Ora, ora, quanta ironia! Agora, os proprietários de tronos também sentem, mesmo com repulsa, que a desigualdade também pulsa.
Sim, reis e rainhas, vocês estudaram mais e melhor. Não foram vítimas da evasão escolar, não moram longe de tudo, inclusive das oportunidades. Não precisam de cotas, a única cotação que lhes interessa é a do mercado financeiro. Vocês têm dinheiro, mas quem só tem dinheiro é muito, muito pobre. Herdaram as poltronas, os certificados de nobreza, orgulham-se de seu pedigree. Revoltam-se com as revoltas, indignam-se com os rolezinhos. Vocês dominam vários idiomas (vocês adoram dominar), mas desconhecem o idioma da tolerância, da generosidade, da compaixão, da equidade.

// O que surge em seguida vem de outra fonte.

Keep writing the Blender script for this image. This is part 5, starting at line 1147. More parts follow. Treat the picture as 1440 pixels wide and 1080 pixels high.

Trem só se for bala. Mas essa palavra assusta, lembra criminalidade, favelas, pobreza. É verdade, há tiroteios por toda parte (ultimamente, inúmeros nas redes sociais), mas balas são menos perdidas que gerações inteiras de deserdados, crianças e jovens precocemente destituídos de colos. Que muito cedo banalizam a morte física e psíquica do futuro.
Gente assim aprende depressa a chamar sofrimento de realidade.
Um recado à elite: alma também tem celulite.